Player: "Whoa! I rolled 17."
GM: "More then 5 over difficulty. So, how do you take out those mooks?"
Player: "Uhm... There's a support pole there..."
GM: "Now there is."
Player: "...so I try to shoot it down to knock out the mooks."
GM: "Cool idea."

It has never happened, but if they can't explain their action, then I wouldn't let them achieve what they were aiming for.

Roll it, then describe it - not vice versa.

"Roll it, then describe it - not vice versa."

[color=darkblue]Yeah, other groups doing this as well. In my group, we describe it, then roll, with rolls based on description. It seems to me that with our style of play, rolling afterwards makes more sense, and with your style, rolling before works better.

Again, whatever makes people happy is fine by me. It just sounds like taking out mooks is slightly harder in your campaign than in mine, but that's cool.

Doesn't that to some extent undercut the Carnival of Carnage Schtick? (If I'm thinking of the right one, rather than 10,000 Bullets)

Doesn't that to some extent undercut the Carnival of Carnage Schtick?

[color=darkblue]Well, I dunno. Let's take a look...

(For the record, nobody in my group ever uses CoC, so the issue's never come up. Perhaps I'm just treating it more lightly than others of you who use it often.)

Sensei gets out his trusty rulebook...

OK, lessee here...the Carnage schtick has to do with shot costs, and it's based on attacking Unnamed NPCs, of any quantity.

So, here's the deal. Any of my players in my game using CoC would have to attack the mooks separately to get the benefits of the schtick's speed. (In addition, since they're only attacking one NPC at a time, they don't have the penalties for stunting against more than one opponent at a time.)

So it just means that a PC with the schtick should use it on individual targets rather than stunting against more than one mook. Especially with the benefit mentioned above of not having a stunt penalty, I wouldn't consider that undercutting the schtick.

If I've missed something, please point it out. As I said, we don't use this schtick, so I may be overlooking something just sitting here thinking about it hypothetically. :wink:

D'oh.
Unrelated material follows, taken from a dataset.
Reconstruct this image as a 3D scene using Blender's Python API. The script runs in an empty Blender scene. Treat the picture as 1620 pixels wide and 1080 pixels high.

I may be confusing it with another schtick - possibly "10,000 Bullets" from Golden Comeback.

Yep (having quickly checked my Sent Items for the list of Gun Schticks I mailed one of my players - being "at work" makes it harder to reach my rulebooks), it was "10,000 Bullets" I was thinking of.

"Carnival of Carnage" reduces the shot cost of attacking mooks. As I play that the number of mooks attacked (above 1) is the penalty (that being the intended outcome of the attack, if not the specific target), it can still be used to reduce the shot cost of attacking multiple mooks with a single spray etc.
"10,000 Bullets" means that you can attack 2 mook targets with no penalty (or 3 targets if you pick it twice) - the example given points out that with several schticks in both "CoC" and "10,000 Bullets", characters should be able to mow down an army of mooks in a single round. Watch out for slipping on all that spent brass ...

So, the way I read the rules, an un-schtuck character attacking two mooks in the same attack would use a 3-shot action, with a +2 penalty.
With "Carnival", it would be a 2-shot action, with a +2 penalty.
With "10,000 Bullets", there would be no penalty, but it would take 3 shots.
With two schticks in "Carnival" and two in "10,000 Bullets", you could take on three mooks as part of the same attack, with no penalty, and as a 1-shot action. Of course, you'd still use a bullet per mook, and you'd have used four schtick picks without getting anything useful for taking down named characters, but that could be your choice.

I think it could stem from my reading of the rules being that the penalty for taking out multiple mooks is based on the end effect of the stunt, rather than the number of actual targets you're using rounds on. The fact that you can take out four mooks with one bullet should be its own budgetary recompense. I'm probably rambling now, and should do some work now I've finished my coffee.